Şehirlerde marka konumlandırma nasıl olmalı?
Marka konumlandırma, bir markanın belli bir pazar içerisinde rakip firmalardan nasıl farklılaştığını ve hangi hedef kitleye, nasıl ulaştığını tanımlayan bir konsepttir. Daha özet bir anlatımla marka konumlandırma, bir markanın, tüketicilerin aklında nasıl kaldığıdır da diyebiliriz. Kotler ise konumlandırmayı ‘tüketicilerin bir markayı önemli ve ayrıcalıklı özelliklerine göre tanımlamaları’ şeklinde yorumluyor. Genel ifadeyle konumlandırmanın ana teması markayı rakiplerden farklı kılmak ve bu bilgiyi tüketiciye aktarabilmektir. Şehirler de marka şehir olma yolunda elinde bulunan doğal mimarisi, tarihi yapıları, gastronomi ürünleri teknolojik potansiyeli, eğitim altyapısı ile rakip şehirlerden fark ortaya koyarak konumunu zihinlere yerleştirmesi gerekir. Bursa dendiğinde akla ilk gelen Osmanlı başkenti ve tarihi yanı sıra kayak merkezi Uludağ’ı zihinlerde canlandırıyoruz. Gastronomi alanında başarılı illerimize baktığımızda Antep fıstığı, Maraş dondurması, Sivas pastırması gıda alanında öne çıkan ürünlerimizdir. Konya ilimiz ise tarihe iz bırakmış örnek şahsiyet Mevlana ile insan markalaşmasından yılda yüzbinlerce turisti Mevlana türbesine çekmektedir. Şehirlerimizin yöneticileri swot analizleri ile güçlü ve zayıf yönleri, fırsat ve tehditleri analiz ederek konumlandırılacak yönleri ortaya çıkartmaları gerekir.

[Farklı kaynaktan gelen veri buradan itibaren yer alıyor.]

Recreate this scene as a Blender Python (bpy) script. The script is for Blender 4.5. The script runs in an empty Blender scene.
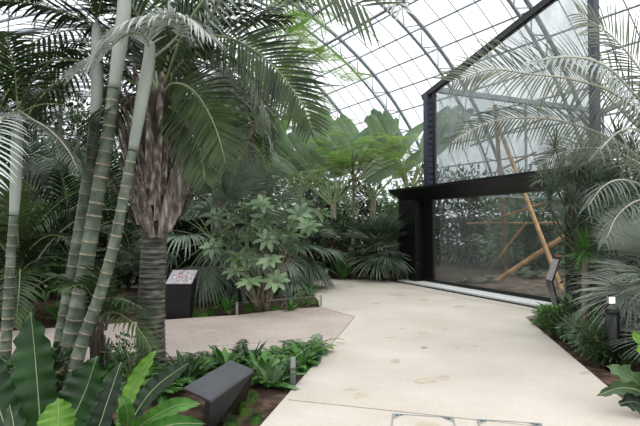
import bpy, math, random
from mathutils import Vector, Matrix, Quaternion
R = random.Random(11)
C = bpy.context.scene.collection
V = Vector
PI = math.pi
# ---------------------------------------------------------------- camera, sky, exposure
FPX = 500.0
PITCH = math.atan(14/500.0)
CAMZ = 1.6
cd = bpy.data.cameras.new('camera')
cd.sensor_width = 36; cd.lens = FPX/640*36; cd.clip_end = 400
cam = bpy.data.objects.new('camera', cd); C.objects.link(cam)
cam.location = (0, 0, CAMZ); cam.rotation_euler = (PI/2+PITCH, 0, 0)
bpy.context.scene.camera = cam
sc = bpy.context.scene
sc.view_settings.view_transform = 'Standard'; sc.view_settings.look = 'None'
sc.view_settings.gamma = 1.0; sc.view_settings.use_curve_mapping = False
sc.view_settings.exposure = 0.46
w = bpy.data.worlds.new('overcast_sky'); sc.world = w; w.use_nodes = True
nt = w.node_tree; nt.nodes.clear()
wo = nt.nodes.new('ShaderNodeOutputWorld'); bg = nt.nodes.new('ShaderNodeBackground')
tc = nt.nodes.new('ShaderNodeTexCoord'); sx = nt.nodes.new('ShaderNodeSeparateXYZ')
cr = nt.nodes.new('ShaderNodeValToRGB')
nt.links.new(tc.outputs['Generated'], sx.inputs[0]); nt.links.new(sx.outputs['Z'], cr.inputs[0])
nt.links.new(cr.outputs[0], bg.inputs[0]); nt.links.new(bg.outputs[0], wo.inputs[0])
e = cr.color_ramp.elements
e[0].position = 0.0; e[0].color = (0.60, 0.61, 0.63, 1)
e[1].position = 0.55; e[1].color = (1.0, 1.0, 1.0, 1)
bg.inputs[1].default_value = 1.6
sd = bpy.data.lights.new('sun', 'SUN'); sd.energy = 1.3; sd.angle = math.radians(50); sd.color = (1, 0.98, 0.95)
so = bpy.data.objects.new('sun', sd); C.objects.link(so); so.rotation_euler = (math.radians(22), math.radians(14), 0)

# ---------------------------------------------------------------- pixel helpers (to read places off the photograph)
cp, sp = math.cos(PITCH), math.sin(PITCH)
def ray(px, py):
    x = (px-320)/FPX; y = (213-py)/FPX
    return V((x, cp - y*sp, sp + y*cp))
def at(px, py, D):
    r = ray(px, py); return V((0, 0, CAMZ)) + r*(D/r.y)
def G(px, py, z=0.0):
    r = ray(px, py); return V((0, 0, CAMZ)) + r*((z-CAMZ)/r.z)
def gx(px, D, z=0.0):
    return V(((px-320)/FPX*D*1.0, D, z))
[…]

Elde olan bu fırsatları tanıtım, reklam çalışmaları ile yurt içi ve uluslararası kamuoyunda konumlandırarak dünyanın en popüler şehirleri arasına girebiliriz.
Finanstan tasarruf etmek için reklam ve tanıtım faaliyetlerini durdurmak zamandan tasarruf etmek için saati durdurmak gibidir.
Son söz olarak iletişim olmadan markalaşma olmayacağını unutmamak gerekir.